- REQUIREMENT:
Exclude the pictures and reproduce the remaining data exactly as written.

· · · · ·

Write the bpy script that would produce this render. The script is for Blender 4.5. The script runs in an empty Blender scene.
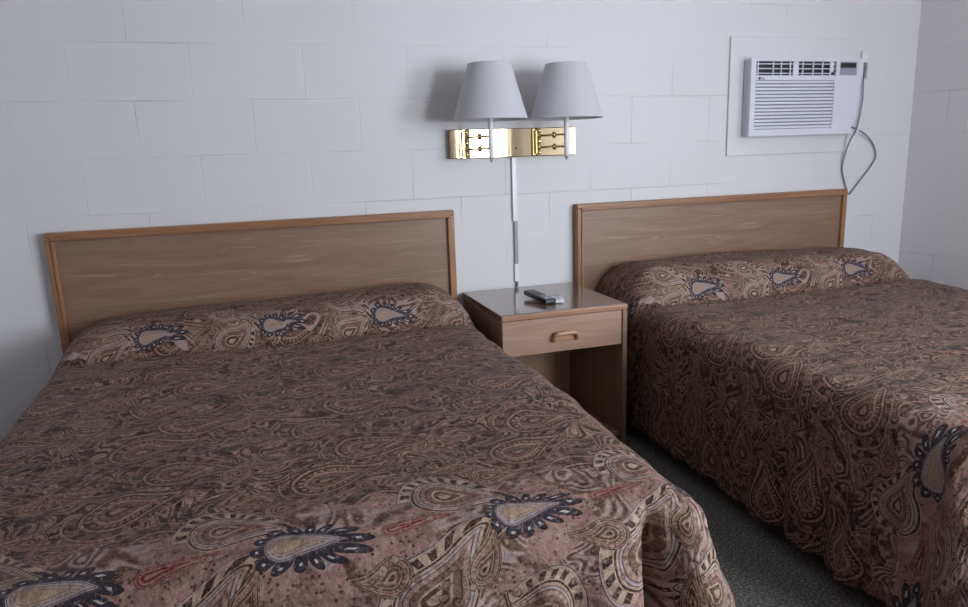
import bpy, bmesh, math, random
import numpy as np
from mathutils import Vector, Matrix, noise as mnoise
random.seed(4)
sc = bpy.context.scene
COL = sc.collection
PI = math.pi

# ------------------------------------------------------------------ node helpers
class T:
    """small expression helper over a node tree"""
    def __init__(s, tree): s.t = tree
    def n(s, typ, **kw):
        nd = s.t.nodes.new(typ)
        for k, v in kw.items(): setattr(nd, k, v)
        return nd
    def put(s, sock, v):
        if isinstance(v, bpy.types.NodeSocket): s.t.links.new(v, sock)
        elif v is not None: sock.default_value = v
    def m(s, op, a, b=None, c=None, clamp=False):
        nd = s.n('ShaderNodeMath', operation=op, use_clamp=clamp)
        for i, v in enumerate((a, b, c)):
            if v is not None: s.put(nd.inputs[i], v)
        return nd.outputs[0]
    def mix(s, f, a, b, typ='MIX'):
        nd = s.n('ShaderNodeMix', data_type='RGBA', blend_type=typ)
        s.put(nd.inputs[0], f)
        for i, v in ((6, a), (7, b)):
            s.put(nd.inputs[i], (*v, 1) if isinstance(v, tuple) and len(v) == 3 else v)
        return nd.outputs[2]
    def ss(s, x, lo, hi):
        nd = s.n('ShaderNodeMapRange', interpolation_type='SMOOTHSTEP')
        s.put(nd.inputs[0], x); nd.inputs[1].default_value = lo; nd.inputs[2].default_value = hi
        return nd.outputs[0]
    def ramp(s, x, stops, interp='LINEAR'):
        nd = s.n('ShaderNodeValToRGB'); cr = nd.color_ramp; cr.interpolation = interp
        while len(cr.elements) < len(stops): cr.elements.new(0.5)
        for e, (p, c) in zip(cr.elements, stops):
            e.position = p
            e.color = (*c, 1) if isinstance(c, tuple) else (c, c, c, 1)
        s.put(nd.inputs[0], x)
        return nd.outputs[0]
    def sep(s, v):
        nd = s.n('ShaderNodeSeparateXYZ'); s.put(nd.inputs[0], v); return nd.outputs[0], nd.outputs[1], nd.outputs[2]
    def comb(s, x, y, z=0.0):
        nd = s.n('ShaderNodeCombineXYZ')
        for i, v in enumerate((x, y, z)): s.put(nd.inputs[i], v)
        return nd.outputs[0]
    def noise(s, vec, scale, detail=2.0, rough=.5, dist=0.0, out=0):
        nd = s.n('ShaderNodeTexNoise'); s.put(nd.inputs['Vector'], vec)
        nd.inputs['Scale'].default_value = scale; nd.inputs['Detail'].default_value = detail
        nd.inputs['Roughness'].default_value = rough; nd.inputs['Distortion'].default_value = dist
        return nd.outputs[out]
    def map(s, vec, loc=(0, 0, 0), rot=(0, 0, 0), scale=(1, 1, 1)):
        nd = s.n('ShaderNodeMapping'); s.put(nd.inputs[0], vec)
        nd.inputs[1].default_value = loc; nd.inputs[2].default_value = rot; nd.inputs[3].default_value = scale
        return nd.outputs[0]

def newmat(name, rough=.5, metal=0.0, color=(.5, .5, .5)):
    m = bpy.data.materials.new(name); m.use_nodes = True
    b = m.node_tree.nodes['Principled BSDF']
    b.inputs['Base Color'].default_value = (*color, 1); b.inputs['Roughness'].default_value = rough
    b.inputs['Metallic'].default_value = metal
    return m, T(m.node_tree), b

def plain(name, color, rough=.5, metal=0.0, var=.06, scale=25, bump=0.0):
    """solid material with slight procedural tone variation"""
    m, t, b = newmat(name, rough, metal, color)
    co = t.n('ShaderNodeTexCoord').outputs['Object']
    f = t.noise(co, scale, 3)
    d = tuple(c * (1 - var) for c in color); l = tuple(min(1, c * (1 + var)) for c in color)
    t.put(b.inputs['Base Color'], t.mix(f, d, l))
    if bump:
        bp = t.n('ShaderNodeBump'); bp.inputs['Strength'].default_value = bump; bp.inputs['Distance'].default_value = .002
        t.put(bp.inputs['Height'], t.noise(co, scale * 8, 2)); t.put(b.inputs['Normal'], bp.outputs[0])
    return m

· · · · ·

- COMPLETED EXERCISE:
Write the bpy script that would produce this render. The script is for Blender 4.5. The script runs in an empty Blender scene.
import bpy, bmesh, math, random
import numpy as np
from mathutils import Vector, Matrix, noise as mnoise
random.seed(4)
sc = bpy.context.scene
COL = sc.collection
PI = math.pi

# ------------------------------------------------------------------ node helpers
class T:
    """small expression helper over a node tree"""
    def __init__(s, tree): s.t = tree
    def n(s, typ, **kw):
        nd = s.t.nodes.new(typ)
        for k, v in kw.items(): setattr(nd, k, v)
        return nd
    def put(s, sock, v):
        if isinstance(v, bpy.types.NodeSocket): s.t.links.new(v, sock)
        elif v is not None: sock.default_value = v
    def m(s, op, a, b=None, c=None, clamp=False):
        nd = s.n('ShaderNodeMath', operation=op, use_clamp=clamp)
        for i, v in enumerate((a, b, c)):
            if v is not None: s.put(nd.inputs[i], v)
        return nd.outputs[0]
    def mix(s, f, a, b, typ='MIX'):
        nd = s.n('ShaderNodeMix', data_type='RGBA', blend_type=typ)
        s.put(nd.inputs[0], f)
        for i, v in ((6, a), (7, b)):
            s.put(nd.inputs[i], (*v, 1) if isinstance(v, tuple) and len(v) == 3 else v)
        return nd.outputs[2]
    def ss(s, x, lo, hi):
        nd = s.n('ShaderNodeMapRange', interpolation_type='SMOOTHSTEP')
        s.put(nd.inputs[0], x); nd.inputs[1].default_value = lo; nd.inputs[2].default_value = hi
        return nd.outputs[0]
    def ramp(s, x, stops, interp='LINEAR'):
        nd = s.n('ShaderNodeValToRGB'); cr = nd.color_ramp; cr.interpolation = interp
        while len(cr.elements) < len(stops): cr.elements.new(0.5)
        for e, (p, c) in zip(cr.elements, stops):
            e.position = p
            e.color = (*c, 1) if isinstance(c, tuple) else (c, c, c, 1)
        s.put(nd.inputs[0], x)
        return nd.outputs[0]
    def sep(s, v):
        nd = s.n('ShaderNodeSeparateXYZ'); s.put(nd.inputs[0], v); return nd.outputs[0], nd.outputs[1], nd.outputs[2]
    def comb(s, x, y, z=0.0):
        nd = s.n('ShaderNodeCombineXYZ')
        for i, v in enumerate((x, y, z)): s.put(nd.inputs[i], v)
        return nd.outputs[0]
    def noise(s, vec, scale, detail=2.0, rough=.5, dist=0.0, out=0):
        nd = s.n('ShaderNodeTexNoise'); s.put(nd.inputs['Vector'], vec)
        nd.inputs['Scale'].default_value = scale; nd.inputs['Detail'].default_value = detail
        nd.inputs['Roughness'].default_value = rough; nd.inputs['Distortion'].default_value = dist
        return nd.outputs[out]
    def map(s, vec, loc=(0, 0, 0), rot=(0, 0, 0), scale=(1, 1, 1)):
        nd = s.n('ShaderNodeMapping'); s.put(nd.inputs[0], vec)
        nd.inputs[1].default_value = loc; nd.inputs[2].default_value = rot; nd.inputs[3].default_value = scale
        return nd.outputs[0]

def newmat(name, rough=.5, metal=0.0, color=(.5, .5, .5)):
    m = bpy.data.materials.new(name); m.use_nodes = True
    b = m.node_tree.nodes['Principled BSDF']
    b.inputs['Base Color'].default_value = (*color, 1); b.inputs['Roughness'].default_value = rough
    b.inputs['Metallic'].default_value = metal
    return m, T(m.node_tree), b

def plain(name, color, rough=.5, metal=0.0, var=.06, scale=25, bump=0.0):
    """solid material with slight procedural tone variation"""
    m, t, b = newmat(name, rough, metal, color)
    co = t.n('ShaderNodeTexCoord').outputs['Object']
    f = t.noise(co, scale, 3)
    d = tuple(c * (1 - var) for c in color); l = tuple(min(1, c * (1 + var)) for c in color)
    t.put(b.inputs['Base Color'], t.mix(f, d, l))
    if bump:
        bp = t.n('ShaderNodeBump'); bp.inputs['Strength'].default_value = bump; bp.inputs['Distance'].default_value = .002
        t.put(bp.inputs['Height'], t.noise(co, scale * 8, 2)); t.put(b.inputs['Normal'], bp.outputs[0])
    return m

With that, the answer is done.